> Set task: Set down exactly the lines of the listing below, please, beginning with the first and ending with the line that holds "COL = SC.collection".

> Information provided:
§ §
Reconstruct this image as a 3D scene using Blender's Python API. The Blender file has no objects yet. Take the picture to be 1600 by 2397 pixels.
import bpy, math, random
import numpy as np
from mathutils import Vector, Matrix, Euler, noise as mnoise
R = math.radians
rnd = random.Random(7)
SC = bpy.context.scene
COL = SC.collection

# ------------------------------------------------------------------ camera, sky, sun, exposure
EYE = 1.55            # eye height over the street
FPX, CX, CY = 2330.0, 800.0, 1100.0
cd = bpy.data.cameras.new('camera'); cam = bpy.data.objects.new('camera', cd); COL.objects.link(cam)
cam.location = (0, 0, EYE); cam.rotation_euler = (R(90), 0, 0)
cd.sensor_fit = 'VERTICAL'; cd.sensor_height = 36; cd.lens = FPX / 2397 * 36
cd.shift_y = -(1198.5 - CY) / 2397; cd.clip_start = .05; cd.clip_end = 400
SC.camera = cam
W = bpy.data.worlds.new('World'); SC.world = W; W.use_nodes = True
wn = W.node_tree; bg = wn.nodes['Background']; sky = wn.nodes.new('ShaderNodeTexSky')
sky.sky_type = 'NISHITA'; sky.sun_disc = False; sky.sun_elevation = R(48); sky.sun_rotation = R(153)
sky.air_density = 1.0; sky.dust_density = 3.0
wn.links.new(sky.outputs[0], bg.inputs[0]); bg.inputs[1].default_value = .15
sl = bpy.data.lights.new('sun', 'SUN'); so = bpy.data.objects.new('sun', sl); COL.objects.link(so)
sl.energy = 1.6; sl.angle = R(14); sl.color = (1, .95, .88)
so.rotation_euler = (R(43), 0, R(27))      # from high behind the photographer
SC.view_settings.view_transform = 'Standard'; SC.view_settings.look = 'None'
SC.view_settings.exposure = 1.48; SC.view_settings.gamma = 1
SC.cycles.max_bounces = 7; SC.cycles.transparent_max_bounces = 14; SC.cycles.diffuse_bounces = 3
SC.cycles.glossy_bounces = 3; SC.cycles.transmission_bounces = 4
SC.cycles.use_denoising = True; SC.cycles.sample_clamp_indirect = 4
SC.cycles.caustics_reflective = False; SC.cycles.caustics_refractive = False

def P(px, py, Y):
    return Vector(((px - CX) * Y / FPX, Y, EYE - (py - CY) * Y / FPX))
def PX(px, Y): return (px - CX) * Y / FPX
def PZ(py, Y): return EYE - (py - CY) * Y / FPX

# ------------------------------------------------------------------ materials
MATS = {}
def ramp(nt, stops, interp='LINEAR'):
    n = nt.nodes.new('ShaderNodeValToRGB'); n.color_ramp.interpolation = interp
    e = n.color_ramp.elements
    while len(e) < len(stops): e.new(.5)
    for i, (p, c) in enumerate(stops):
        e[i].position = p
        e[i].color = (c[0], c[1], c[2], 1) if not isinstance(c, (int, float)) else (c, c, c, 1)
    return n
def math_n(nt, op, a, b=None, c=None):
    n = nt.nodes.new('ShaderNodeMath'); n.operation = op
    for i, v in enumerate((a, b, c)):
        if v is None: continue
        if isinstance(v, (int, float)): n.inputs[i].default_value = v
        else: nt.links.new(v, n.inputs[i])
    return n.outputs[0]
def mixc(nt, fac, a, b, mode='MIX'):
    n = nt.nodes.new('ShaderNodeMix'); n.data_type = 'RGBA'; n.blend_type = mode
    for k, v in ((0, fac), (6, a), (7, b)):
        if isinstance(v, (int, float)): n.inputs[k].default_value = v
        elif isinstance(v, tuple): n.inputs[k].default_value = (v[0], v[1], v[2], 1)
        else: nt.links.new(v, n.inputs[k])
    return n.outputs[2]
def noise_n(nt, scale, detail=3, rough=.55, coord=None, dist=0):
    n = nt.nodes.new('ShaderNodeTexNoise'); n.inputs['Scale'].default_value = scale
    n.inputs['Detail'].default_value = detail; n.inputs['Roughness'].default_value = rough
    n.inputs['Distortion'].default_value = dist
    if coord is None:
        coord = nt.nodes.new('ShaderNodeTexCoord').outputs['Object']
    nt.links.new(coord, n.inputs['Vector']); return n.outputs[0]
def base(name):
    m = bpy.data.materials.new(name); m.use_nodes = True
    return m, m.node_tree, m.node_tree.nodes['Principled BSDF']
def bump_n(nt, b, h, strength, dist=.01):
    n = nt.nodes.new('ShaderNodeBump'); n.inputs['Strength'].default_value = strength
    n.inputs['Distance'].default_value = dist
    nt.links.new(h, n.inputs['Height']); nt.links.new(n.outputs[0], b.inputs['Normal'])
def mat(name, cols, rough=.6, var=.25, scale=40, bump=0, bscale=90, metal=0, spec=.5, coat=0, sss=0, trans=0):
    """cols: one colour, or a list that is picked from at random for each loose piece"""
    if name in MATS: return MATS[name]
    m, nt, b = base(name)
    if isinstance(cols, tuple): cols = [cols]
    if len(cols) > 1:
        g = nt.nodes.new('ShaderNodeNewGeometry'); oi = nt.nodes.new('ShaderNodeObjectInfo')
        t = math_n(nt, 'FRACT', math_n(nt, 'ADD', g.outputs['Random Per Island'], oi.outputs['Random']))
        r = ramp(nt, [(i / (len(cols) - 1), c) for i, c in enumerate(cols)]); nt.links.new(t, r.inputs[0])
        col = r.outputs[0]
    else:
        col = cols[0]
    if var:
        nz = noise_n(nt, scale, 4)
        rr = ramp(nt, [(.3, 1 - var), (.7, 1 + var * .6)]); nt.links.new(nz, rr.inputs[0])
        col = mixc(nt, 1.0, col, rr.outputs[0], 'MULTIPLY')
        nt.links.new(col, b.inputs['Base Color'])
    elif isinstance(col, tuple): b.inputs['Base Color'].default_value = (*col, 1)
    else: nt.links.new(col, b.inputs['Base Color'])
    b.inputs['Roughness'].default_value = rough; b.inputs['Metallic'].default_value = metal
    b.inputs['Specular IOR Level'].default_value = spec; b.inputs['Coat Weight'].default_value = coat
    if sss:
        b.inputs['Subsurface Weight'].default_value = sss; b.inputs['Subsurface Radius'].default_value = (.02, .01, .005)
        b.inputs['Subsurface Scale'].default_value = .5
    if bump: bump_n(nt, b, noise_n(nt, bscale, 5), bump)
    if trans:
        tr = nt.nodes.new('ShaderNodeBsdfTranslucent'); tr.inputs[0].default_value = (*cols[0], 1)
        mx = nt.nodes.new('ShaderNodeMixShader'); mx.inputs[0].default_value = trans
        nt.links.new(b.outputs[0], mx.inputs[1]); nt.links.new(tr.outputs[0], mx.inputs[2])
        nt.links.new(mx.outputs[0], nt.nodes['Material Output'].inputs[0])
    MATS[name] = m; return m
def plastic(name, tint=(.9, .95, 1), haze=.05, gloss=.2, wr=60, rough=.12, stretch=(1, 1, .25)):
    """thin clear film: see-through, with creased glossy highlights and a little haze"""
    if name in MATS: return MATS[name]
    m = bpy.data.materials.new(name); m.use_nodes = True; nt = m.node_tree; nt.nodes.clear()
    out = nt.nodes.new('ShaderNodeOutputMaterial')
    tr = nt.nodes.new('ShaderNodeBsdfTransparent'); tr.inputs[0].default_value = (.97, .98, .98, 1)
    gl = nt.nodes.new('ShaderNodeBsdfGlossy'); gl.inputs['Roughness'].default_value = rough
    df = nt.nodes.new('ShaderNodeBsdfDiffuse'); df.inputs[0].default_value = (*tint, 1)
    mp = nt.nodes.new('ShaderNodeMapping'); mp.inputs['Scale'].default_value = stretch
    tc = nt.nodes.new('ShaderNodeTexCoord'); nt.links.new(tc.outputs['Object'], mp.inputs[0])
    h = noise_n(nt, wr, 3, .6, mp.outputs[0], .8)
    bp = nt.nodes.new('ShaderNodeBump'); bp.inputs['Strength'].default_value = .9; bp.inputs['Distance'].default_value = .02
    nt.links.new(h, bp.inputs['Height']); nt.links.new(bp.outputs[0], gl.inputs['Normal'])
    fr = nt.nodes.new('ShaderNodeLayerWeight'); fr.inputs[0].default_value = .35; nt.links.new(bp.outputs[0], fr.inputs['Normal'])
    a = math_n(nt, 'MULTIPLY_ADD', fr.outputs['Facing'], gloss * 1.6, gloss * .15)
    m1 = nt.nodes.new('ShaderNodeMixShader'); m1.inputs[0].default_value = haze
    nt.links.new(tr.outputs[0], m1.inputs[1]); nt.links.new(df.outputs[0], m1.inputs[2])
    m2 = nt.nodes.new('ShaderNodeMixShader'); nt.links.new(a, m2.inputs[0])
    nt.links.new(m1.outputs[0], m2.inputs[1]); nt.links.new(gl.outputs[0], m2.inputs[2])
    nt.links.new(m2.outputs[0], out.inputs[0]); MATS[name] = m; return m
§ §
> Result:
Reconstruct this image as a 3D scene using Blender's Python API. The Blender file has no objects yet. Take the picture to be 1600 by 2397 pixels.
import bpy, math, random
import numpy as np
from mathutils import Vector, Matrix, Euler, noise as mnoise
R = math.radians
rnd = random.Random(7)
SC = bpy.context.scene
COL = SC.collection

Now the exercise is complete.